Queste coincidenze mi hanno sempre dato la sensazione che la Secca di Santa Lucia sia un luogo magico e, ogni volta che sono io a fare il briefing pre-immersione, cerco di trasmettere un po’ di questa magia…
A proposito di coincidenze, Douglas Coupland nel suo libro “Le ultime 5 ore” scrive:
“Le coincidenze sono talmente rare che è quasi come se l’universo fosse progettato unicamente per impedirle. Così quando nella vita vi capita una coincidenza o qualcosa di straordinario, vuol dire che qualcuno o qualcosa si è dato parecchio da fare per realizzarla, ed è per questo che dobbiamo sempre farci caso.”
Vi invito a farci caso. A fare caso a tutti questi meravigliosi opercoli calcarei che affollano la Secca di Santa Lucia. Venite a vederli. Divertitevi ad osservarli, tra un banco di barracuda ed uno di ricciole, tra una murena che condivide la sua tana con un grongo ed uno scorfano che ha fatto di uno spirografo il suo ombrello personale (“Pino l’ombrellino” [cit.]), tra l’esplosione di colori delle pareti di roccia ricoperte di margherite di mare (Parazoanthus Axinellae), intervallate dai gigli di mare (Crinoidi) che non di rado ci sorprendono con il loro nuoto sinuoso, tra nudibranchi colorati e polpi curiosi.
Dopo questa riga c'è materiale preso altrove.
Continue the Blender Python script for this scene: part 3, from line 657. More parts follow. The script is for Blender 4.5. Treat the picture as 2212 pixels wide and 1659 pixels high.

Venite a vedere questo ed altro ancora, in un dive spot talmente magico che sembra stato creato dalla penna di J. K. Rowling. E credetemi: non occorrere raccogliere, toccare né tantomeno indossare gli Occhi di Santa Lucia. Lasciamoli lì. Basta guardarli, per beneficiare degli effetti benevoli che a loro vengono associati. Immergersi alla Secca di Santa Lucia vi farà sentire in armonia col mondo ed al riparo dalla cattiva sorte. E se questi effetti positivi dovessero sparire una volta tornati sulla terra ferma? Semplice, basta programmare una nuova immersione alla Secca di Santa Lucia!